(What the task asks) Pictures aside, quote the whole listing exactly.

(Supplied material)
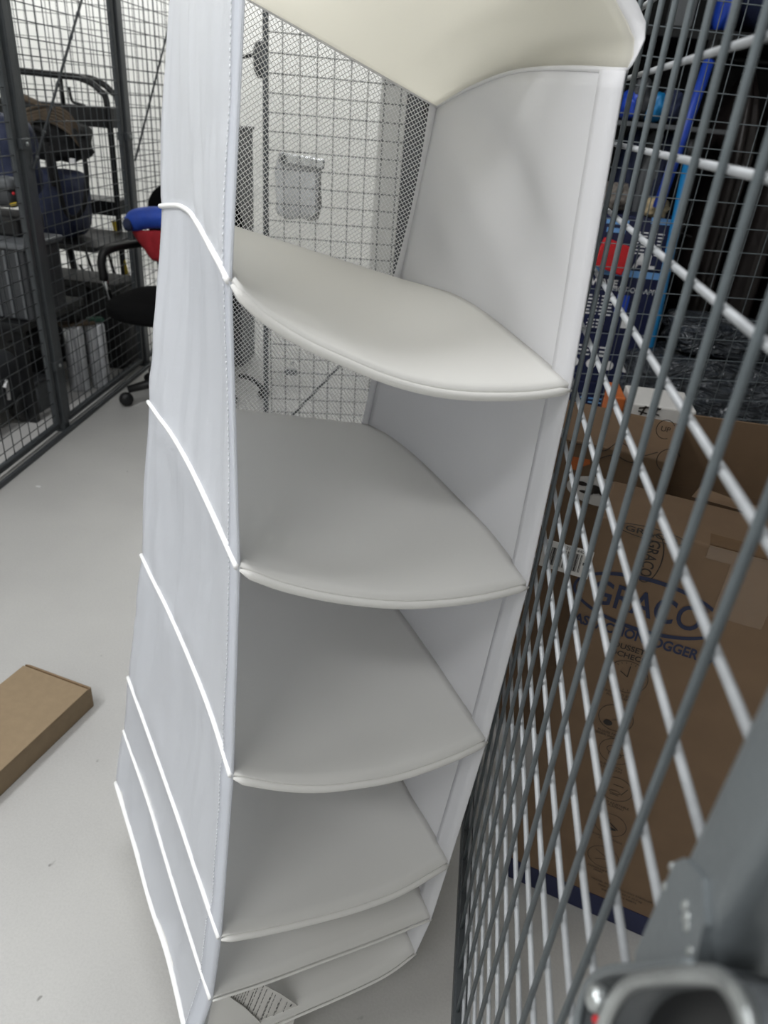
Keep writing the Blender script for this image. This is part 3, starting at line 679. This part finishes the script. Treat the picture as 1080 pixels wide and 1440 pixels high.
for k, (px, py, w_, h_, m_, lb_) in enumerate(((884, 165, .030, .035, 'blue', 'small blue pouch at the left end of the grey tray'), (914, 178, .035, .035, 'teal', 'teal blue pouch in the middle of the grey tray'), (900, 150, .03, .05, 'dgplastic', 'dark grey pouch between the blue pouches on the tray'), (938, 172, .028, .04, 'navyf', 'navy pouch at the right end of the grey tray'))):
    q_ = at(px, py, Y=2.33); soft('pouch', (q_.x, 2.35, 1.125 + h_), (w_, .05, h_), m_, lb_, 'pouch', k + 2, .15, 3.0, None, 'pouches on the grey tray')
for px, m_, lb_ in ((884, 'navyf', 'navy soft bag standing behind the retail boxes at left'), (912, 'gplastic', 'grey soft bag standing behind the retail boxes'), (930, 'navyf', 'navy soft bag standing behind the retail boxes at right')):
    q_ = at(px, 240, Y=2.40); soft('soft_bag', (q_.x, 2.42, .95), (.034, .06, .15), m_, lb_, 'bag', px % 7, .12, 3.5, None, 'soft bags behind the retail boxes')
st_ = MB().box((.42, 2.42, .40), (.34, .16, .80), None, .006).build('black_box', 'blackp'); tag(st_, 'tall black box on the floor under the soft bags', 'box')
retail((.405, 2.19, .30), .24, .16, .14, .03, 'navy', 'dark navy retail box lowest of the stack on the crate', d4)
retail((.395, 2.19, .44), .23, .16, .15, -.04, 'navy', 'navy retail box with a row of white discs, second from the bottom', d1)
retail((.405, 2.19, .59), .22, .16, .175, .02, 'navy', 'navy retail box with white lettering and a blue phone picture', d2)
retail((.425, 2.20, .765), .21, .14, .135, -.06, 'navy', 'navy retail box with pale blue bands, topmost of the stack', d3)
rd = MB().box((.360, 2.085, .80), (.085, .02, .075), RY(.25) @ RX(-.1), .004).build('red_packet', 'redp'); tag(rd, 'red packet propped in front of the topmost navy retail box', 'packet')
soft('grey_cloth', (.335, 2.20, .935), (.05, .06, .035), 'fur', 'crumpled mottled grey cloth on top of the retail boxes', 'cloth', 3, .3)
soft('beige_scrap', (.455, 2.16, .925), (.03, .04, .022), 'beige', 'small beige bundle on top of the retail boxes', 'bundle', 6, .3)
cb = MB()
for k in range(4):
    cb.tube(smooth_path([(.545 + .008 * k, 2.16, .95 - .03 * k), (.53 - .01 * k, 2.14, .87), (.505 + .006 * k, 2.13, .78), (.51, 2.13, .68 - .05 * k), (.525, 2.13, .62)], 6), .0035, 6)
tag(cb.build('black_cables', 'blackp', None, True), 'loose black cables hanging right of the retail boxes', 'cables')

# ---------------------------------------------------------------- left aisle fence
FD = Vector((-.046, 1, 0)).normalized(); FO = Vector((-1.392, 2.2, 0))
def fp_(s): return FO + FD * s
mesh_panel(fp_(-1.75), FD, 1.722, .03, 2.15, .05, .043, 'charcoal mesh fence panel at far left, left of the first fence post', 'fence', .0016, .02)
mesh_panel(fp_(.048), FD, .692, .03, 2.15, .05, .043, 'charcoal mesh fence panel between the two posts, with the dark rack behind it', 'fence', .0016, .02)
mesh_panel(fp_(.81), FD, .92, .03, 2.15, .05, .043, 'charcoal mesh fence panel beyond the second post, partly behind the white organizer', 'fence', .0016, .02)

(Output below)
Keep writing the Blender script for this image. This is part 3, starting at line 679. This part finishes the script. Treat the picture as 1080 pixels wide and 1440 pixels high.
for k, (px, py, w_, h_, m_, lb_) in enumerate(((884, 165, .030, .035, 'blue', 'small blue pouch at the left end of the grey tray'), (914, 178, .035, .035, 'teal', 'teal blue pouch in the middle of the grey tray'), (900, 150, .03, .05, 'dgplastic', 'dark grey pouch between the blue pouches on the tray'), (938, 172, .028, .04, 'navyf', 'navy pouch at the right end of the grey tray'))):
    q_ = at(px, py, Y=2.33); soft('pouch', (q_.x, 2.35, 1.125 + h_), (w_, .05, h_), m_, lb_, 'pouch', k + 2, .15, 3.0, None, 'pouches on the grey tray')
for px, m_, lb_ in ((884, 'navyf', 'navy soft bag standing behind the retail boxes at left'), (912, 'gplastic', 'grey soft bag standing behind the retail boxes'), (930, 'navyf', 'navy soft bag standing behind the retail boxes at right')):
    q_ = at(px, 240, Y=2.40); soft('soft_bag', (q_.x, 2.42, .95), (.034, .06, .15), m_, lb_, 'bag', px % 7, .12, 3.5, None, 'soft bags behind the retail boxes')
st_ = MB().box((.42, 2.42, .40), (.34, .16, .80), None, .006).build('black_box', 'blackp'); tag(st_, 'tall black box on the floor under the soft bags', 'box')
retail((.405, 2.19, .30), .24, .16, .14, .03, 'navy', 'dark navy retail box lowest of the stack on the crate', d4)
retail((.395, 2.19, .44), .23, .16, .15, -.04, 'navy', 'navy retail box with a row of white discs, second from the bottom', d1)
retail((.405, 2.19, .59), .22, .16, .175, .02, 'navy', 'navy retail box with white lettering and a blue phone picture', d2)
retail((.425, 2.20, .765), .21, .14, .135, -.06, 'navy', 'navy retail box with pale blue bands, topmost of the stack', d3)
rd = MB().box((.360, 2.085, .80), (.085, .02, .075), RY(.25) @ RX(-.1), .004).build('red_packet', 'redp'); tag(rd, 'red packet propped in front of the topmost navy retail box', 'packet')
soft('grey_cloth', (.335, 2.20, .935), (.05, .06, .035), 'fur', 'crumpled mottled grey cloth on top of the retail boxes', 'cloth', 3, .3)
soft('beige_scrap', (.455, 2.16, .925), (.03, .04, .022), 'beige', 'small beige bundle on top of the retail boxes', 'bundle', 6, .3)
cb = MB()
for k in range(4):
    cb.tube(smooth_path([(.545 + .008 * k, 2.16, .95 - .03 * k), (.53 - .01 * k, 2.14, .87), (.505 + .006 * k, 2.13, .78), (.51, 2.13, .68 - .05 * k), (.525, 2.13, .62)], 6), .0035, 6)
tag(cb.build('black_cables', 'blackp', None, True), 'loose black cables hanging right of the retail boxes', 'cables')

# ---------------------------------------------------------------- left aisle fence
FD = Vector((-.046, 1, 0)).normalized(); FO = Vector((-1.392, 2.2, 0))
def fp_(s): return FO + FD * s
mesh_panel(fp_(-1.75), FD, 1.722, .03, 2.15, .05, .043, 'charcoal mesh fence panel at far left, left of the first fence post', 'fence', .0016, .02)
mesh_panel(fp_(.048), FD, .692, .03, 2.15, .05, .043, 'charcoal mesh fence panel between the two posts, with the dark rack behind it', 'fence', .0016, .02)
mesh_panel(fp_(.81), FD, .92, .03, 2.15, .05, .043, 'charcoal mesh fence panel beyond the second post, partly behind the white organizer', 'fence', .0016, .02)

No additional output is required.